<<<<

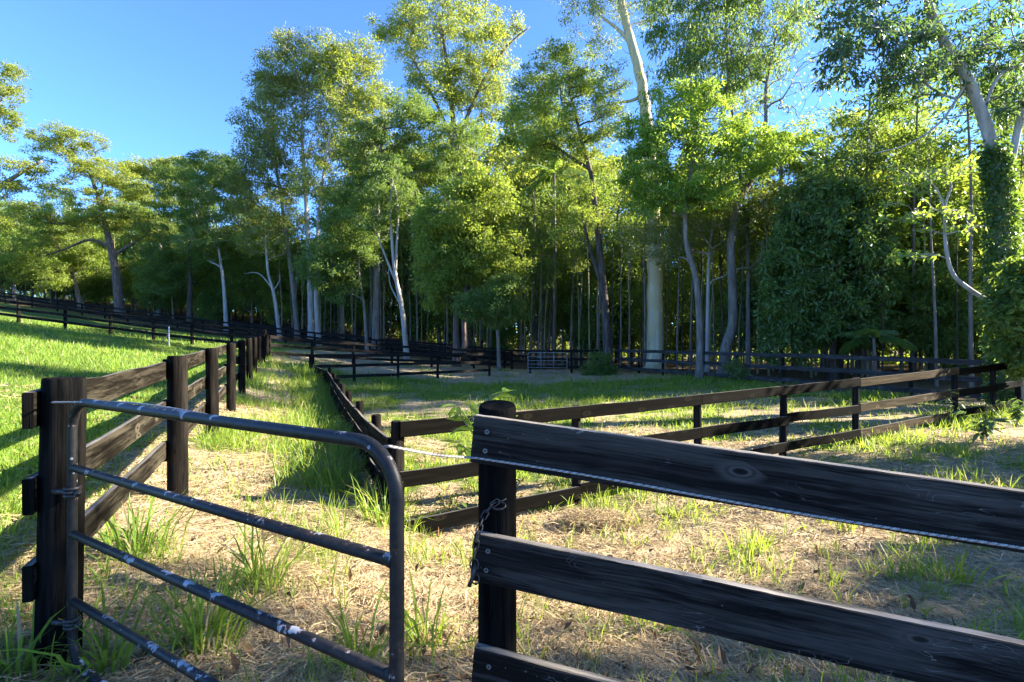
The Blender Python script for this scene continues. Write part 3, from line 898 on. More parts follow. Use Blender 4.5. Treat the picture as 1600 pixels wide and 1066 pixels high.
# ------------------------------------------------------------------ silver gate at the far end, stake on the lawn
sg = empty('silver_gate', (*P(824, 590, 27.2)[:2], gz(*P(824, 590, 27.2)[:2])))
props(sg, 'silver tube farm gate with wire mesh standing at the far fence', 'gate')
sb_ = np.array(sg.location)
p0, p1 = P(825, 551, 27.2), P(886, 551, 26.9)
zg = sb_[2] + 0.12 - sb_[2]
W = np.linalg.norm((p1 - p0)[:2]); dv = (p1 - p0) / W; dv[2] = 0
ht = p0[2] - sb_[2]


def sgp(s, z): return np.array([p0[0] - sb_[0], p0[1] - sb_[1], 0]) + dv * s + np.array([0, 0, z])


lp = []
for (cs, cz, a0) in ((W - 0.12, ht - 0.12, 90), (W - 0.05, 0.2, 0), (0.05, 0.2, -90), (0.12, ht - 0.12, -180)):
    rr = 0.12 if cz > 0.3 else 0.05
    for x in np.linspace(a0, a0 - 90, 6): lp.append(sgp(cs + rr * math.cos(R(x)), cz + rr * math.sin(R(x))))
V, F = tube(np.array(lp), 0.021, 8, closed=True); g_ = Geo(); g_.add(V, F); link('frame', g_.mesh('frame', M['zinc']), sg)
for z in (0.36, 0.56, 0.78, 1.0):
    V, F = tube([sgp(0, z * ht / 1.25), sgp(W, z * ht / 1.25)], 0.016, 8); g_ = Geo(); g_.add(V, F); link('bar', g_.mesh('bar', M['zinc']), sg)
for s in (0.33, 0.66):
    V, F = tube([sgp(W * s, 0.15), sgp(W * s, ht)], 0.016, 8); g_ = Geo(); g_.add(V, F); link('upright', g_.mesh('upright', M['zinc']), sg)
q = P(264, 530, 24.0)
st = empty('garden_stake', (q[0], q[1], gz(q[0], q[1])))
props(st, 'thin pale stake with a leaning stick standing on the lawn by the rise fence', 'stake')
V, F = tube([(0, 0, -0.1), (0, 0, 0.9)], 0.022, 8); g_ = Geo(); g_.add(V, F); link('stake', g_.mesh('stake', M['pvc']), st)
V, F = tube([(-0.55, 0.1, 0.0), (-0.25, 0.05, 0.28), (0.02, 0, 0.62)], 0.022, 8); g_ = Geo(); g_.add(V, F); link('stick', g_.mesh('stick', M['b_grey']), st)

# ------------------------------------------------------------------ trees


def leaf_quads(pos, out, L, Wd, rg, droop=0.2, upb=0.6):
    """one kite shaped leaf per position -> verts (4n,3), quads"""
    n = len(pos)
    d = unit(out * 0.7 + rg.normal(0, 0.6, (n, 3)) + np.array([0, 0, -droop]))
    ref = rg.normal(0, 0.7, (n, 3)) + np.array([0, 0, upb])
    s = unit(np.cross(d, ref))
    nr = np.cross(s, d)
    l = L * rg.uniform(0.5, 1.55, (n, 1))
    w = Wd * rg.uniform(0.55, 1.45, (n, 1))
    a = pos
    m_ = pos + d * l * 0.45 + nr * l * 0.08
    tip = pos + d * l - nr * l * 0.05
    V = np.stack([a, m_ + s * w * 0.5, tip, m_ - s * w * 0.5], 1).reshape(-1, 3)
    return V, np.arange(4 * n).reshape(-1, 4)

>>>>

Only lines belong in the copy: transcribe those from the start of the data through the line that contains "def sgp(s, z): return", and skip the pictures.

The Blender Python script for this scene continues. Write part 3, from line 898 on. More parts follow. Use Blender 4.5. Treat the picture as 1600 pixels wide and 1066 pixels high.
# ------------------------------------------------------------------ silver gate at the far end, stake on the lawn
sg = empty('silver_gate', (*P(824, 590, 27.2)[:2], gz(*P(824, 590, 27.2)[:2])))
props(sg, 'silver tube farm gate with wire mesh standing at the far fence', 'gate')
sb_ = np.array(sg.location)
p0, p1 = P(825, 551, 27.2), P(886, 551, 26.9)
zg = sb_[2] + 0.12 - sb_[2]
W = np.linalg.norm((p1 - p0)[:2]); dv = (p1 - p0) / W; dv[2] = 0
ht = p0[2] - sb_[2]


def sgp(s, z): return np.array([p0[0] - sb_[0], p0[1] - sb_[1], 0]) + dv * s + np.array([0, 0, z])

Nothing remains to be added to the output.